I was inspired by your post, and needed dinner anyway, so I ended up eating at the Temple Club tonight. The hype is real. I forgot to take a picture of the menu, but my girlfriend and I shared a large Mi Quang, a tamarind beef salad, and a bone-in mackerel and pineapple claypot dish served with rice on the side. All of it was stellar. I checked OpenTable before heading over, and saw so many open reservations that I didn't bother to make one. The place was a little over half full at 6:30 on a Tuesday, so take that as you will. The local press has been all over this restaurant, so I wouldn't worry about their survival, but it's nice to know that the hype has dissipated enough for it to be a snap decision dinner on a weekday.
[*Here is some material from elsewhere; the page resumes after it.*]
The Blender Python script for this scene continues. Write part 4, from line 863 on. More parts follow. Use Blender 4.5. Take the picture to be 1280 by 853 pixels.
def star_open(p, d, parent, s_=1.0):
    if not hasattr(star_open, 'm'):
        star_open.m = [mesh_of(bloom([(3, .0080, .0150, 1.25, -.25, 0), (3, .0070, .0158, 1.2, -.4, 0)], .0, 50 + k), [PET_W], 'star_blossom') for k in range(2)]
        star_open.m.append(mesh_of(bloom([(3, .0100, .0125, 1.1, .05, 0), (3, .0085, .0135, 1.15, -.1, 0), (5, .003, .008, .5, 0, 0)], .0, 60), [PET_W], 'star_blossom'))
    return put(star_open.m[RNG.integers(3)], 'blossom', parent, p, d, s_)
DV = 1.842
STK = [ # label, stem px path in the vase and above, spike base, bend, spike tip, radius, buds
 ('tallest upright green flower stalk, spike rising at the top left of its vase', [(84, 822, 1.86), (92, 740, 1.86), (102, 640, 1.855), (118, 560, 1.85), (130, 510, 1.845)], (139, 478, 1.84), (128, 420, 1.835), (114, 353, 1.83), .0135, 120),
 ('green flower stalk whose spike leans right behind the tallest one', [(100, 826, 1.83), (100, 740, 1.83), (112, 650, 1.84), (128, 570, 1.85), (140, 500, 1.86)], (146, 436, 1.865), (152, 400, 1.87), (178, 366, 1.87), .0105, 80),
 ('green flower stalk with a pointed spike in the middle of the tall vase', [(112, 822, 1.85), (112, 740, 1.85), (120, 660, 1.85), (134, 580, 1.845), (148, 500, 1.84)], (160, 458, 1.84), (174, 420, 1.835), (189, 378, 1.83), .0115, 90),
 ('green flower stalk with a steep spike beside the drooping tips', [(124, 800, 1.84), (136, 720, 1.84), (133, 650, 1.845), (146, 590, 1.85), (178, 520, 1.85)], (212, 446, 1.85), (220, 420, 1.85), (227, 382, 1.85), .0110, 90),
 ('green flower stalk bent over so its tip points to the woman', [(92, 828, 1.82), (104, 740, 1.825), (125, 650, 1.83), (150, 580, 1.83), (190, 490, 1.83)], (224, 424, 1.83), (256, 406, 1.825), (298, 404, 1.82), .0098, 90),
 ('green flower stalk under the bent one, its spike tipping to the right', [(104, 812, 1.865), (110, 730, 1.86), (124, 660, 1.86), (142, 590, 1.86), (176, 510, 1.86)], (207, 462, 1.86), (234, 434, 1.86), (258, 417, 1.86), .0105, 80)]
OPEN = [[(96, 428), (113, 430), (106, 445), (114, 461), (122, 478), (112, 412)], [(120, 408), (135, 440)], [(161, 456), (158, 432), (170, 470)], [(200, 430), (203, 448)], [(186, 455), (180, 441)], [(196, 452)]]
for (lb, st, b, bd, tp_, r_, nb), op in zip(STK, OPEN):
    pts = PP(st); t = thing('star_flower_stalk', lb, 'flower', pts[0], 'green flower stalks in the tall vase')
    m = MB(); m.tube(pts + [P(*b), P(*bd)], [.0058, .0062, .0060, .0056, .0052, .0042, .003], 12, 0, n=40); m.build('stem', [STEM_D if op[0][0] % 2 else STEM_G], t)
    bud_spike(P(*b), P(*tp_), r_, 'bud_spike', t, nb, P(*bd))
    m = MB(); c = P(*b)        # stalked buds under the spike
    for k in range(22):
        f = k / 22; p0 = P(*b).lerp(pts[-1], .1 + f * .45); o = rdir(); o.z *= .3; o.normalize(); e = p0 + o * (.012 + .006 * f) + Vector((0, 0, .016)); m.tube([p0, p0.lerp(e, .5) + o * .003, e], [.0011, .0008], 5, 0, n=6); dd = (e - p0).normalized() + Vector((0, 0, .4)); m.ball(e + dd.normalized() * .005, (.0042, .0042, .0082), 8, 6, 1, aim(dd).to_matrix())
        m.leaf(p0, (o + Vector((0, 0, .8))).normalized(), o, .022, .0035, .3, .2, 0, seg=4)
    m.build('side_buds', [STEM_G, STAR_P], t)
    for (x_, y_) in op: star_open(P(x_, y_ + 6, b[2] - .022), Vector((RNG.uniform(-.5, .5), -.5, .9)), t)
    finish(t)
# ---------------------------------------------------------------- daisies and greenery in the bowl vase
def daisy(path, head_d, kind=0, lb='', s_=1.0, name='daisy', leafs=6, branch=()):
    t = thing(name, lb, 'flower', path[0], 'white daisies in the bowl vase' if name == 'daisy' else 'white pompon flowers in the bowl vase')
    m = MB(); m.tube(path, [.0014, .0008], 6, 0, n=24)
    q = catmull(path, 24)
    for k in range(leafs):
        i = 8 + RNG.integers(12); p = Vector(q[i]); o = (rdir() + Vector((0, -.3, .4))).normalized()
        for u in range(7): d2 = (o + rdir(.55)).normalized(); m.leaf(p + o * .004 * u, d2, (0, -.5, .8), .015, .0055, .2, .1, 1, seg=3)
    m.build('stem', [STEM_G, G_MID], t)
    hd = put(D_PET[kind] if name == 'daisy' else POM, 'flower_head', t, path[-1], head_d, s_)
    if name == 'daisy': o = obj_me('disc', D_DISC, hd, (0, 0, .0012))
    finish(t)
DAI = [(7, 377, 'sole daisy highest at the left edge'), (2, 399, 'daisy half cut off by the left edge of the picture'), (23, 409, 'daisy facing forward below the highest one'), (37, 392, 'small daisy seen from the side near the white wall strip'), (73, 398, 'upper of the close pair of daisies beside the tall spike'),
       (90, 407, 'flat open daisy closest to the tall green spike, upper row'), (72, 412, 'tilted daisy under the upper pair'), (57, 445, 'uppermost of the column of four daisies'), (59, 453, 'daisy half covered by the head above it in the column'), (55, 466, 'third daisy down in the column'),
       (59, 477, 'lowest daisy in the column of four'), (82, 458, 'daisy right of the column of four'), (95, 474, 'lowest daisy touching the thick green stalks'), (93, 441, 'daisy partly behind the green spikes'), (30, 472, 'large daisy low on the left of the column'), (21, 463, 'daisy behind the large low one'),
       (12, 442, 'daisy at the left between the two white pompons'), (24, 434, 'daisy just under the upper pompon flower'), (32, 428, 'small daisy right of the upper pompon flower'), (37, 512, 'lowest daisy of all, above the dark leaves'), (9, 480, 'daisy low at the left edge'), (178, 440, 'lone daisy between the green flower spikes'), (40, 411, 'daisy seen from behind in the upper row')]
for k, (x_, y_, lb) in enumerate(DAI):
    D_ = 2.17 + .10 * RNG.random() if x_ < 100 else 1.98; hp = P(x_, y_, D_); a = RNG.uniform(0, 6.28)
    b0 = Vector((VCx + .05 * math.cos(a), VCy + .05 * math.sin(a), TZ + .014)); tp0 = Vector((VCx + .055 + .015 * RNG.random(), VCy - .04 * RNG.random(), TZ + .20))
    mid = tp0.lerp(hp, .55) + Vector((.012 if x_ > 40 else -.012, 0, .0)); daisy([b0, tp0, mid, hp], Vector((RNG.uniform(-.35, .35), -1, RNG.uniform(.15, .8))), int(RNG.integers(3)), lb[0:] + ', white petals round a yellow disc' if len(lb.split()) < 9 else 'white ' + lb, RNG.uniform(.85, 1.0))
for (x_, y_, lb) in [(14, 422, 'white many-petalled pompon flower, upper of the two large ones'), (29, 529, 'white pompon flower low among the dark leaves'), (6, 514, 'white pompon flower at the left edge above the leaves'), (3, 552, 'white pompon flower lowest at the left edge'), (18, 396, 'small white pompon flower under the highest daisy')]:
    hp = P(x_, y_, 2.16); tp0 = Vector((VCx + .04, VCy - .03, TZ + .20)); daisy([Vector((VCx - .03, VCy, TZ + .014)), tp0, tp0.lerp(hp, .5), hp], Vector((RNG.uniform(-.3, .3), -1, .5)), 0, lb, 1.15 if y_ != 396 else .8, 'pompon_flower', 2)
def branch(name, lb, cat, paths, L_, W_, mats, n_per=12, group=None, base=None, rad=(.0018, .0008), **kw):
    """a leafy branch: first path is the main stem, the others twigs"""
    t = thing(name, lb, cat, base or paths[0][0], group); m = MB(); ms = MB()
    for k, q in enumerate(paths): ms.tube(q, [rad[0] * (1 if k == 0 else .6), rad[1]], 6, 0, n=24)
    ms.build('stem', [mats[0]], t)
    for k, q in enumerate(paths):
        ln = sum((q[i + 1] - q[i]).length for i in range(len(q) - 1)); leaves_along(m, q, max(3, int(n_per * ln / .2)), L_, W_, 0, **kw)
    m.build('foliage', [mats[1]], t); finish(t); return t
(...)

The mackerel included 2 hefty cross-sections and the tail. The meat was delicious, and some judicious rolling around in one's mouth dealt with most of the (admittedly numerous) bones. I wasn't 100% sold on the pineapple-heavy base, although the peppers (seemed like a close relative of Thai bird's-eye) and onions were fresh, they were overpowered by the sweet pineapple. This, however, is a minor quibble, since the fish itself was highly flavorful and expertly cooked.
The Mi Quang is everything everyone says it is, not a lot of further comment needed. The tamarind beef salad had a funky undertone of fish sauce that soaked further into the meat than I'm used to in these kinds of dishes.
Overall, a surprising and novel meal, but also one that actually fills you up. That mackerel, in particular, is worth seeking out during the drizzly days we've been having lately. It's a different dish, and a different fish, from the budget claypots you find in some of the classic East Bay Viet holes-in-the-walls, which usually consist of catfish or swai with an onion-dominated brown sauce, and are rewardingly hearty in their own way.
This is my favorite new East Bay discovery since...well, maybe since Larb Thai. Unlike any Vietnamese food, authentic or fusion, that I've ever tasted, and this is one of my favorite cuisines. The changing menu is likely to get me back with some frequency, although it's not exactly convenient to my house.
Edit: Regarding the neighborhood, I would advise using Lyft at night (if traffic is an issue, and you're coming from Berkeley/downtown Oakland/SF, try taking BART to Lake Merritt station, which is in a safe area, and then catching a quick Lyft to TC), but wouldn't worry too much about walking from the Fruitvale BART station in the daytime. It's not so much that the residential area is awful, as that some of the surrounding blocks are desolate and dark at night, and it's still East Oakland.